Finite-difference time-domain numerical study of ultrashort pulse propagation across sub-micron scale distances in Al:ZnO/ZnO at the epsilon near-zero spectral point

Abstract

The epsilon-near-zero (ENZ) spectral region in metamaterials has shown unique opportunities for enhancing light-matter interactions, particularly due to the large variation of dielectric permittivity over a small frequency range. In this work, ultrashort pulse propagation at the ENZ point is investigated using both the split-step method approach to solving Nonlinear Schrodinger’s equation (NLSE) and the one-dimensional finite-difference time-domain (FDTD) method.
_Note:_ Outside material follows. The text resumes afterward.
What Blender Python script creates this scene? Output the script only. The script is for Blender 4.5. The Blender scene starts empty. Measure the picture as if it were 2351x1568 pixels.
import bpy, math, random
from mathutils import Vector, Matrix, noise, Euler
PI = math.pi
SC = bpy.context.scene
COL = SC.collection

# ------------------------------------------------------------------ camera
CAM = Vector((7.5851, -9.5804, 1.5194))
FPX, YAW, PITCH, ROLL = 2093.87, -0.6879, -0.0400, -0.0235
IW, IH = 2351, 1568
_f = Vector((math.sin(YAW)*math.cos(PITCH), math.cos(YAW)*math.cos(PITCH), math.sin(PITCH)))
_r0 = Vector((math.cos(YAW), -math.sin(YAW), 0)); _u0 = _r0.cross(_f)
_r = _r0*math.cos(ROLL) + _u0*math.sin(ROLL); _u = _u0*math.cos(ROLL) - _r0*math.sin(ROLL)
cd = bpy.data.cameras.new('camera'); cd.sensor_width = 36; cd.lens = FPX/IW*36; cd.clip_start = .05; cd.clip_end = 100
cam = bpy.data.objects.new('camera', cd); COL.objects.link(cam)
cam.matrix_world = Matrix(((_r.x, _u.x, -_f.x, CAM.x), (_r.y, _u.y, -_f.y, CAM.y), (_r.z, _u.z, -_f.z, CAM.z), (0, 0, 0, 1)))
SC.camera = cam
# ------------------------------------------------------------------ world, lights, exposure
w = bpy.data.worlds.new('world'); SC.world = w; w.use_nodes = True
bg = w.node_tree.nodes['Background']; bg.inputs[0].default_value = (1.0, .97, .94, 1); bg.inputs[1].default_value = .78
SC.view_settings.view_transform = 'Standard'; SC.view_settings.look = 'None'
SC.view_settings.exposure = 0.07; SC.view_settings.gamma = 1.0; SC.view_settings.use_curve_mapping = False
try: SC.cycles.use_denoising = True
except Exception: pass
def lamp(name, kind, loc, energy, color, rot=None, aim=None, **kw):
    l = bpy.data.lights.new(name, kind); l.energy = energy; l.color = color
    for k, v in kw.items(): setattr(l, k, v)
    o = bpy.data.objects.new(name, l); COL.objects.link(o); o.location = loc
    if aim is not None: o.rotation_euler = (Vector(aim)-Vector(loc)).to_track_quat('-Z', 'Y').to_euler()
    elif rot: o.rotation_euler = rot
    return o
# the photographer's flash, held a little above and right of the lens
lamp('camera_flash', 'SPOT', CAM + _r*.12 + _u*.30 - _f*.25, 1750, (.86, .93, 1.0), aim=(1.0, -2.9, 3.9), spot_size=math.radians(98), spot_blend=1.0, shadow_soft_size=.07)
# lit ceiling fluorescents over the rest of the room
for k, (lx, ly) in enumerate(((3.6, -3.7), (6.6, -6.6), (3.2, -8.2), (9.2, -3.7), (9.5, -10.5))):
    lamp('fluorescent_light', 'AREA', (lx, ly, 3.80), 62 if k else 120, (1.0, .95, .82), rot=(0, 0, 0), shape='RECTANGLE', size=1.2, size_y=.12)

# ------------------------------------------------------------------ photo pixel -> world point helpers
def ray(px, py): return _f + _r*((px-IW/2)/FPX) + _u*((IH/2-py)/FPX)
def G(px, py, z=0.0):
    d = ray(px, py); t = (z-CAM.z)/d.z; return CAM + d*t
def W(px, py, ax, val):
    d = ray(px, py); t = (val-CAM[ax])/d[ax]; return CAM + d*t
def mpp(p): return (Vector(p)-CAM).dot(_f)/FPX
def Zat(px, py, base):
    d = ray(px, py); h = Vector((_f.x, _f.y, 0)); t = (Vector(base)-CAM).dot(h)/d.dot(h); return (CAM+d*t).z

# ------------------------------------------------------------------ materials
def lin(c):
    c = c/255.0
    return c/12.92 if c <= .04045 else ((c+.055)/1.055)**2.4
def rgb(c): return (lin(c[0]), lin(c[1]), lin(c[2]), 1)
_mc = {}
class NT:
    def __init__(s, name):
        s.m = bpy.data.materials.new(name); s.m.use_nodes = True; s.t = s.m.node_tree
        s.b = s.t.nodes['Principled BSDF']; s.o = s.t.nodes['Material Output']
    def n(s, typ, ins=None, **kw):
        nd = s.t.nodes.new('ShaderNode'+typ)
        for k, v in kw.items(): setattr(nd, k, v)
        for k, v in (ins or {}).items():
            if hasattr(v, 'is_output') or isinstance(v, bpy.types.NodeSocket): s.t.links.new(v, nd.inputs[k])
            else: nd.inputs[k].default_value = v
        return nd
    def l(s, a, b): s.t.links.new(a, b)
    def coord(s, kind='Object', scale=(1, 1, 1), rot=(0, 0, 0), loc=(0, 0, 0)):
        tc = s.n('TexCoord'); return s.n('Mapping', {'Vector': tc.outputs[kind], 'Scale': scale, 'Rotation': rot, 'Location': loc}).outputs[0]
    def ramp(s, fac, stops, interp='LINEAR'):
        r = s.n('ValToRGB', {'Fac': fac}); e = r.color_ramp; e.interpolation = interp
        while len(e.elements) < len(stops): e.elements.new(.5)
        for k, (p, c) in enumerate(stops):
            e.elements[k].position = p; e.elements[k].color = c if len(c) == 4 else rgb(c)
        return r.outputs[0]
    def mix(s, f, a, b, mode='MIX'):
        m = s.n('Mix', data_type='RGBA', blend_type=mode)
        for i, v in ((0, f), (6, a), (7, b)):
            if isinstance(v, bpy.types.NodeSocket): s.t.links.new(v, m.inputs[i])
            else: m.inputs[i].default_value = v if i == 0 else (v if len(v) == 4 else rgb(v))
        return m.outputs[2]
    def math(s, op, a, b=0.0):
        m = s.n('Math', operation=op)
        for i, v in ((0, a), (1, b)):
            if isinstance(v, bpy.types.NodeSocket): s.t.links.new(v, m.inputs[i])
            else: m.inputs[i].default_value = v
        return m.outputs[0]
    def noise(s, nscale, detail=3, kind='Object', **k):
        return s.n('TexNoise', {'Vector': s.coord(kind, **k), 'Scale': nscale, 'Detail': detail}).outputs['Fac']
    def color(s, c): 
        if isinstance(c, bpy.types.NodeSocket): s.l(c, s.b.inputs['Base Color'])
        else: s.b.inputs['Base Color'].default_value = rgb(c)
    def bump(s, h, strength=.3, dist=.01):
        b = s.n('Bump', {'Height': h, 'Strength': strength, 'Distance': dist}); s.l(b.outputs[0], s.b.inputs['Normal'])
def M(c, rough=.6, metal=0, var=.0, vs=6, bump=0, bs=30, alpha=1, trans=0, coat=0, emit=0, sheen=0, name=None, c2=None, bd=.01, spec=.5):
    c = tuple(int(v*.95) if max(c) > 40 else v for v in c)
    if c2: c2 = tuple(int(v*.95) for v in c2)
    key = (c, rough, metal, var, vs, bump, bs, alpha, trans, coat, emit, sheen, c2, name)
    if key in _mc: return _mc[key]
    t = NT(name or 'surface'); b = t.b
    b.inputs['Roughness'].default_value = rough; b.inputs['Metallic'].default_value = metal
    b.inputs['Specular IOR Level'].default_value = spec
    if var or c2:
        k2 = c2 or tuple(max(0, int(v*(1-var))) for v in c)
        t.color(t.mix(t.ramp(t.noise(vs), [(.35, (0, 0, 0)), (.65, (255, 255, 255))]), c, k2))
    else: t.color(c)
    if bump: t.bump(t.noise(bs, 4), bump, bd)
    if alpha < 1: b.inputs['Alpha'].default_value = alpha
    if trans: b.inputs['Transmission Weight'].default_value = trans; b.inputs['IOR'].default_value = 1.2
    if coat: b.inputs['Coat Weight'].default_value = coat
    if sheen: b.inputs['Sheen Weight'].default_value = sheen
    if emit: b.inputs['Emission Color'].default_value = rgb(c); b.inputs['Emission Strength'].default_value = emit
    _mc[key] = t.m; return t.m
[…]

We use an estimation for chromatic dispersion at the ENZ for the NLSE, and low input powers for the initial pulse to minimize nonlinearities for both methods. The permittivity for the AZO/ZnO structure was varied only in the AZO layer, which we estimated using Drude model. We found that the damping frequency, γ, in the Drude model has the most influence on pulse shaping during propagation as it relates to losses within the material. Results from our 1D FDTD simulations have shown soliton-like behavior for incoming ultrashort pulses with duration 100 fs in the ENZ region up to 300 nm lengths for γ = 1x1011 and 1x1012 Hz.